Daniel Henríquez Rodríguez | Memorias de exilio

Daniel Henríquez Rodríguez | España



¿QUÉ LE PRODUCE LA PALABRA CHILE?

Al comienzo mucha curiosidad. Era natural en la casa, siempre supe que había nacido en un lugar llamado así, «Chile». Que venía antes de Chipre en el diccionario. Mis padres se exiliaron el 76. Llegamos a Madrid en marzo, recién muerto el dictador español y pasé la infancia en un barrio hermoso, lleno de parques para jugar y donde todos los vecinos venían de algún pueblo distinto de España. Mis padres eran los vecinos más jóvenes pero compartían la misma condición de foráneos con el resto, con lo cual no me sentí particularmente diferente a nadie. Sólo era más moreno. Y mis padres hablaban con «s», llamaban con palabras raras a las cosas, «cálefon» al calentador, «guatero» a la bolsa de agua caliente, «velador»… Me llamaba la atención que, de vez en cuando comíamos cosas que nadie más comía: choclo, que robábamos a las afueras porque no te lo vendían (- es para los cerdos, como te lo voy a vender, eso no se come- decían). Y de vez en cuando venían chilenos de visita, o los veíamos en las manifestaciones, rituales frecuentes de fin de semana en determinadas fechas a reivindicar. Se parecían a mis padres, hablaban con «s» y eran cariñosos. Sin embargo no tenía ninguna gana de conocer Chile. Mi realidad me bastaba y los relatos eran siempre oscuros, la dictadura, los militares, el fascismo. De eso siempre fui consciente. Nada de copihues ni idealizaciones de la cordillera. Siempre supe que salvamos la vida al viajar, al exiliarnos.

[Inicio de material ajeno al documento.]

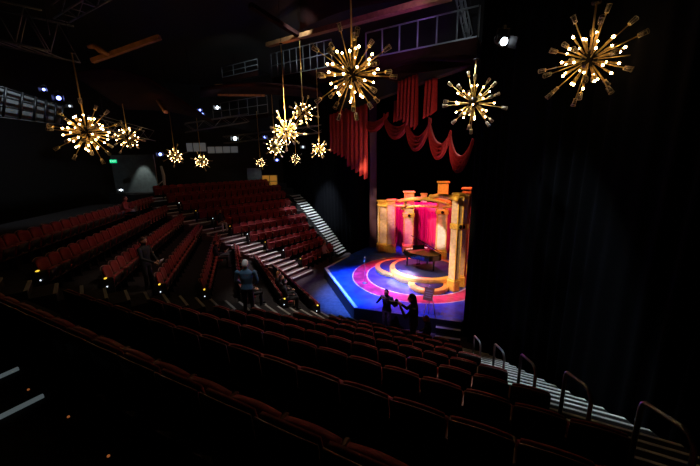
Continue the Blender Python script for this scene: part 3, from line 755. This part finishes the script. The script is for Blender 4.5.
def stand(**k):
    J = dict(pel=(0, 0, .95), che=(0, .01, 1.25), nek=(0, 0, 1.49), hed=(0, .03, 1.62), ell=(-.27, -.02, 1.13), elr=(.27, -.02, 1.13), wrl=(-.26, .08, .90), wrr=(.26, .08, .90),
             knl=(-.10, .02, .50), knr=(.10, .02, .50), anl=(-.11, -.02, .09), anr=(.11, -.02, .09)); J.update(k); return J
def sit(**k):
    J = dict(pel=(0, .14, .53), che=(0, .10, .84), nek=(0, .11, 1.08), hed=(0, .15, 1.21), ell=(-.26, .16, .76), elr=(.26, .16, .76), wrl=(-.12, .38, .68), wrr=(.12, .38, .68),
             knl=(-.12, .58, .53), knr=(.12, .58, .53), anl=(-.12, .56, .09), anr=(.12, .56, .09)); J.update(k); return J
def headpos(px, py, ztop): return atZ(px, py, ztop)
# 1 photographer
def floorz_right(p):
    R = -(Vector((p.x, p.y)) - OC).dot(nR); return R
p = atY(414.5, 294.5, 8.1)
figure('person in black photographing, dark silhouette beside the notice board at the stage front', (p.x, p.y, p.z - 1.90), R_(75), stand(
    sw=.205, hed=(0, .06, 1.62), face=(0, 1, -.15), ell=(-.24, .20, 1.20), elr=(.26, .20, 1.20), wrl=(-.07, .34, 1.40), wrr=(.08, .34, 1.40)), hairstyle='long', s=1.1)
ph = Matrix.Rotation(R_(75), 3, 'Z')
def camera_prop(label, base, rz, s=1.0):
    t = thing('photo_camera', label, 'camera', base, rz); t.scale = (s, s, s)
    b = MB(); b.box((0, 0, 0), (.14, .07, .10), 'shoe', bev=.012); b.box((0, 0, .06), (.05, .05, .035), 'shoe', bev=.01); b.build('camera_body', t)
    b = MB(); b.lathe([(.035, 0), (.035, .08), (.042, .10), (.042, .14)], (0, .03, 0), 'shoe', 14, rot=Matrix.Rotation(-math.pi / 2, 3, 'X')); b.build('lens', t)
camera_prop('black camera with long lens held up by the silhouetted photographer', Vector((p.x, p.y, p.z - 1.90)) + ph @ Vector((0, .50, 1.60)), R_(75), 1.5)
p = headpos(387, 289.5, 1.70)
figure('person in black top and patterned trousers standing before the stage, arms raised', (p.x, p.y, 0), R_(150), stand(
    hed=(0, .05, 1.60), ell=(-.34, .10, 1.18), elr=(.34, .10, 1.18), wrl=(-.10, .24, 1.46), wrr=(.10, .24, 1.46)), bot='floral', hairstyle='short')
b = MB(); b.box((0, 0, 0), (.13, .012, .10), 'paper', bev=.004); o = b.build('white_card'); o.location = Vector((p.x, p.y, 0)) + Matrix.Rotation(R_(150), 3, 'Z') @ Vector((.0, .30, 1.52)); o.rotation_euler = (0, 0, R_(150)); tag(o, 'small white card held at the face of the person in patterned trousers', 'card')
p = headpos(431, 319, 1.25)
figure('person seated low with auburn hair, right of the photographer at the stage front', (p.x, p.y, 0), R_(60), sit(), top='suit', hair='hairy')
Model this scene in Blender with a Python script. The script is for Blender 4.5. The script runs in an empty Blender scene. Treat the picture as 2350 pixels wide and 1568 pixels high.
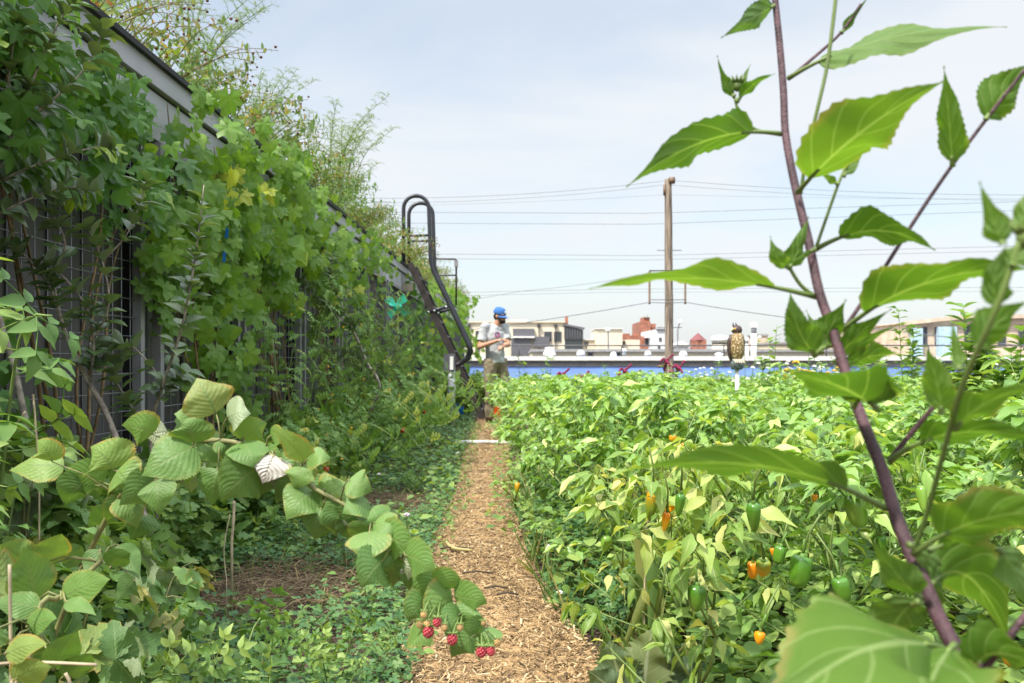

La primera vez que vi chilenos famosos, más allá de Bigote Arrocet, que salía en la tele y era como mexicano y además facha (era imposible identificarse con eso), fue para el mundial del ´82. El álbum con las figuritas coleccionables era a todo color y tenía una página entera dedicada a esa camiseta roja. Uno por uno fui completando las estampas y recuerdo alucinar con los apellidos y nombres que no sonaban en mi colegio: Moscoso, Aravena, Caszeli…y con sus rostros. De alguna forma el que me parecía más chileno era el Pato Yáñez. Creo que porque se parecía a un tío postizo del exilio, que vivía en París y venía de vez en cuando.

Cuando mi madre viajó a votar para el plebiscito no quise acompañarla. Cuando mi padre viajó con su nueva esposa a recorrer el país no quise viajar tampoco. No me gustaban las historias que había escuchado por años. Torturas, asesinatos, manos quebradas. A pesar que la referencia de Lisboa era hermosa, pues siempre me decían que se parecía a Valparaíso, no tenía más estímulo visual que las películas siempre en blanco y negro y siempre tristes. Recuerdo la Batalla de Chile en la televisión española, viernes por la noche y lágrimas. Cuando comenzó esa injusta transición mi madre regresó con ánimo de colaborar y aproveché de visitar por primera vez mi tierra natal. A partir de ahí ha sido un largo proceso en que «Chile» ha ido significando muchas cosas. Muchas de ellas duelen.